イラク空自派遣違憲判決と依願退官
裁判長はすでに3月末に退官しており、判決は代読で行われたそうだ。
ふと思い出した。
名古屋大学で法学部の憲法の授業にもぐりこんでいたとき、森秀樹教授に教わった。
砂川事件の伊達秋雄判事、長沼ナイキの福島重雄判事、ともに政治的圧力をかけられ裁判官をやめざるをえなかったと。
福島判事については、以下の記事を見つけた。
「昭和四十八年九月、長沼ナイキ基地訴訟で「自衛隊違憲」の判決を出した、福島重雄裁判官である。九月退官。新聞は故郷で公証人になると報じていた。最後の肩書きは、福井家庭裁判所判事であった。
「自衛隊違憲」判決の時には札幌地方裁判所第一部裁判長だったのに、十六年後には、地方の一家裁判事にまで格下げされていたのである。」
伊達秋雄も、判決後に辞表提出の意向であったが受け取られなかったという。そして判決より2年後に退官。その後は法政大学教授。
今回のイラク空自派遣違憲判決の青木邦夫は、3月末に裁判官を依願退職し、4月より名城大学院の教授だそうだ。
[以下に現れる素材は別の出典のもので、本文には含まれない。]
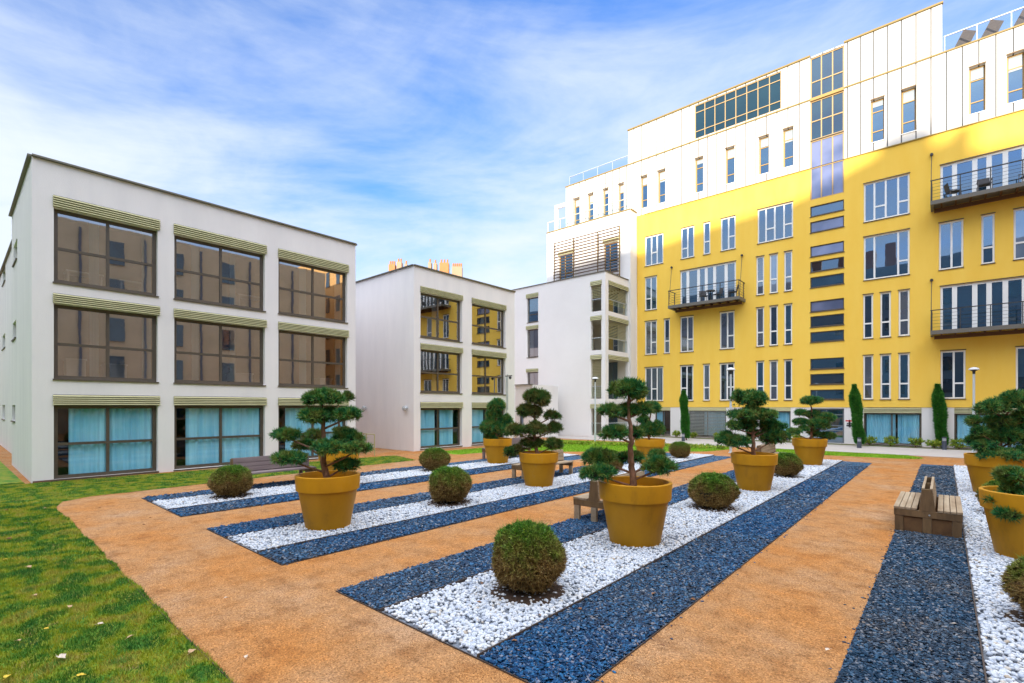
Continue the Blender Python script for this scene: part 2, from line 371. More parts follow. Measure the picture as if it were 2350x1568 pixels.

すでに与党議員から、「最後っ屁」などと揶揄されている。
しかし、こういう判決を出したらその後政治的圧力をかけられ冷遇されるというこの法曹界の風土、それこそ是正されるべきだ。
傍論での違憲判決は特異、と読売では語られていた。それはそうかもしれないが、そこをあおりたてる前に、こうした風土(政府意見に追随しない裁判官は冷遇される)のおかしさこそ、とりあげるべきでないか。